Sunday 20 November 2011

Limited Pallette

Avoiding emotional language and keeping it simple makes the narrative all the more emotionally engaging.’

McCarthy’s avoidance of elaborative and emotional imagery creates a chilling result. The simplicity screams volumes, where complex, emotive language would only create a whisper. Although it may take perseverance to fully give yourself McCarthy’s style, when you do, the novel is an emotionally shattering piece of work.  
The simplistic style creating engagement is most evident in the key events of the novel. For example when the boy witnesses the baby on the spit, what he has seen and how he reacts McCarthy expresses in just four lines, just 41 words. This seems an awfully short section to portray something so gruesome and haunting; it is almost as if it is normal. But keeping it so blunt emotion is drawn out of the reader in so many more ways than if it was ‘fussy’. It creates a sense of shock; because of the blandness the reader doesn’t instantly process what he boy has seen, but when it sets in the realisation is disgusting. Leading on to think that something as shocking as seeing a ‘charred human infant headless and gutted…on a spit’ is a normality in the world in which the man and boy exist. This thought is heart-breaking, haunting and sickening. And conjures up questions to the man’s morality, the boy’s future and what is to come.  All of these questions and emotions McCarthy manages to draw out in just 41 words.

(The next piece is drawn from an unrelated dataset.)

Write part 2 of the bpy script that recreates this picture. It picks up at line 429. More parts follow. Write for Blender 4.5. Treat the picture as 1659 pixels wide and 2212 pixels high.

This same kind of bluntness is repeated in the death of the father, ‘….he woke in the morning his father was cold and stiff. He sat there a long time weeping and then he got up and walked out through the wood to the road.’ Once again the whole passage is completed in just 6 lines. The boys acceptance to the situation is heart-breaking, initial thoughts are that he doesn’t care but the reader knows that’s not true, he is only doing what his father has taught him. Don’t dwell on the past and his obedience to his father even in death is inspiring.

The reader almost wants lengthy, finely detailed, emotional passages, to give them some kind of normality and reference to novels they have read before. But by refraining from doing this McCarthy creates even more unease. And yes due to this lack of obvious emotion, relationships between the characters and reader are harder to form, but after a period of time they are carved deeper than they would be otherwise. The reader starts to care and want protection for the man and the boy, as what is come next for them to have to deal with is unknown.

The phases less is more could be more apt here.

1 comment:

  1. Lara, what a beautifully poetic first paragraph.

    A point to consider for future lessons is why the boy returns to the road once his father dies, what is it that draws him back.